Exchange operator Nasdaq has announced the opening of a new equities platform targeting fintech firms and technologists. This helps Nasdaq to continue to diversify its revenue stream away from trading and more towards technology provision.
The new platform, dubbed “Nasdaq Ventures,” is a global venture investing program focused on cultivating talent and technology advancement within financial services — spurring innovation that ensures Nasdaq’s technology and services are at the forefront of the industry.
Investments provided by Nasdaq Ventures will range from $1M to $10M and seed- to Series C funding. Each investment will work with and support our core business strategies and mission.
Initial focus will include: digital transfer/payment/transaction processing; machine and artificial intelligence; emerging and frontier marketplace; and data & analytics.
“As a financial technology leader, we are committed to the further development of global markets through innovative technology that advances our clients' ambitions,” Nasdaq said in a statement. “Because of this commitment, we launched Nasdaq Ventures in order to partner with revolutionary technologists who are shaping the fintech sector.”
The goal of Ventures is to partner with unique fintech companies worldwide – and the main objective is to identify and collaborate on new technologies and groundbreaking services and solutions. To do so, Nasdaq has partnered with three firms to launch the platform.
First is Chain, a technology company on a mission to enable a smarter and more connected financial system by digitizing the world’s assets. Based in San Francisco, they partner with leading organizations around the world to build, deploy, and operate blockchain networks that enable breakthrough financial products and services.
Chain was founded in 2014 and has raised over $40 million in funding from a variety of companies, including Nasdaq, since their inception. Chain is featured on Forbes Top 50 Fintech picks.
Chain's enterprise-grade Chain Core platform underpins the Nasdaq Linq offering, which is a digital ledger technology that leverages a blockchain to facilitate the issuance, cataloguing and recording of transfers of shares of privately-held companies on The NASDAQ Private Market.
The second company is Digital Reasoning, a leader in cognitive computing that enables firms across financial services, enterprise, health and government understand underlying context behind human communication and become more efficient in their activities. In January 2017, Digital Reasoning was recognized by CB insights amongst the most promising AI companies around the globe. Digital Reasoning is featured on Forbes Top 50 Fintech picks.
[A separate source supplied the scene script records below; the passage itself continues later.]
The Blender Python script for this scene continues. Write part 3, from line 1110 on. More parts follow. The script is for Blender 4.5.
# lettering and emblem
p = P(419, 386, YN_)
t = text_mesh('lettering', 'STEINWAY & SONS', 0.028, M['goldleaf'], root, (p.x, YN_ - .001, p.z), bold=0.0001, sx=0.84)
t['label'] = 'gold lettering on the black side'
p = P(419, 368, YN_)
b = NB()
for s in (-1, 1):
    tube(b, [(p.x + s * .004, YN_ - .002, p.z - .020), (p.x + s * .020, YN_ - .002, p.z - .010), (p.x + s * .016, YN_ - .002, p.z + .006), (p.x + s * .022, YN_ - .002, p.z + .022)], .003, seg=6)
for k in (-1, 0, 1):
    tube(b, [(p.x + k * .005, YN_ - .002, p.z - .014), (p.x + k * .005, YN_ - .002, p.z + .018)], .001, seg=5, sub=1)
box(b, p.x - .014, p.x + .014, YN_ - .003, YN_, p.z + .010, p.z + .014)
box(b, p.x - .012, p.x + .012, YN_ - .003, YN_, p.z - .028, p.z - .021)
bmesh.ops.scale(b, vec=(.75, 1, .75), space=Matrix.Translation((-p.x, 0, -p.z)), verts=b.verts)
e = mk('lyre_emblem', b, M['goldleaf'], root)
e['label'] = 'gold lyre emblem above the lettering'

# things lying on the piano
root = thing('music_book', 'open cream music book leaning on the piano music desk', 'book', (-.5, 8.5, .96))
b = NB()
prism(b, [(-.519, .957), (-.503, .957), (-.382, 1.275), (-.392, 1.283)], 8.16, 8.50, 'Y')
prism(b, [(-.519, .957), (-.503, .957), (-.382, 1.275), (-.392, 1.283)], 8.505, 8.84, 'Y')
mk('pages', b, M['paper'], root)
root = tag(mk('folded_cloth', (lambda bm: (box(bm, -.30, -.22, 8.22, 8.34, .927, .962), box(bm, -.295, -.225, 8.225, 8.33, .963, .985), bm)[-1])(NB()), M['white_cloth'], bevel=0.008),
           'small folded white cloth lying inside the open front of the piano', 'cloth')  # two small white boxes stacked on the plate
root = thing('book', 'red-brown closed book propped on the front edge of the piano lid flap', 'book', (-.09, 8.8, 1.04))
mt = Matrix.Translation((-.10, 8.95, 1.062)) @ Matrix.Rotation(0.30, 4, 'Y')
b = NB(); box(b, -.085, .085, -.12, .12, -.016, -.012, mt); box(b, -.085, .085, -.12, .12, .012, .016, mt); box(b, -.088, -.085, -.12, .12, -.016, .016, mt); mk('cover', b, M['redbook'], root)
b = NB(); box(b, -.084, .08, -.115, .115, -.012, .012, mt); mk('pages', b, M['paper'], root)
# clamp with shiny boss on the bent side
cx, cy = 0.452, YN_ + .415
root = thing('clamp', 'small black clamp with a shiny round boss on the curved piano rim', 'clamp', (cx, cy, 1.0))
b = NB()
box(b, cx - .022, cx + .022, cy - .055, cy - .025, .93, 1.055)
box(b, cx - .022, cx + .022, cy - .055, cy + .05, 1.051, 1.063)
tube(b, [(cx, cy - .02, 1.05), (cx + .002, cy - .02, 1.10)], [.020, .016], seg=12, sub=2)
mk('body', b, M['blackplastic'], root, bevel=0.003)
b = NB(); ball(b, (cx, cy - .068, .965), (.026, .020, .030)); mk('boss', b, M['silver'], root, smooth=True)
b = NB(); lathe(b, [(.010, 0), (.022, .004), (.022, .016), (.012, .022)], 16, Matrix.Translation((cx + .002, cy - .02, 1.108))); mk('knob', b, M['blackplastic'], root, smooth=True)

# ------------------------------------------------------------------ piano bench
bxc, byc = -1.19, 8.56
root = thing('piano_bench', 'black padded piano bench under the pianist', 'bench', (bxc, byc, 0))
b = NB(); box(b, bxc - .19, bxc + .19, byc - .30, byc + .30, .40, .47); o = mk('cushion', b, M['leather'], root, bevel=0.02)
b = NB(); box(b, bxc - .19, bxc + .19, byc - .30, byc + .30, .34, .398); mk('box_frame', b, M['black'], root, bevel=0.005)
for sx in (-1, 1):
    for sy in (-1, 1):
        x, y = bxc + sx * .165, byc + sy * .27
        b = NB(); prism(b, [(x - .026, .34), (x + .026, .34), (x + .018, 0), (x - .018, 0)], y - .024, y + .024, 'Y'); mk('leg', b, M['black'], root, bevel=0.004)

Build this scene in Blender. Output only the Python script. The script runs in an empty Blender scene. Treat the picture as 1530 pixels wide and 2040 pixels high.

Digital Reasoning’s eComms monitoring for proactive compliance and Nasdaq’s industry leading and award-winning SMARTS Surveillance solutions will deliver a unified approach to trade surveillance by integrating trading alerts with natural language processing and machine intelligence-based technology all within a single interface.
And the third company, Hanweck, is a provider of real-time risk analytics on global derivatives markets focusing on the large-scale risk problems of banks, broker/dealers, hedge funds, central counterparties and exchanges — where the number of instruments and positions number in the millions.
Hanweck delivers its risk analytics as a real-time service — usually in the form of a data feed — thereby dramatically simplifying integration with its customers' risk architecture.
Nasdaq Ventures is currently seeking companies in fintech with a focus on:
Digital transfer / payment / transaction processing
Machine intelligence / Artificial Intelligence
Emerging / Frontier Marketplaces
Data & Analytics
Nasdaq’s venture investment program is global in nature and will evaluate companies from jurisdictions outside of the United States.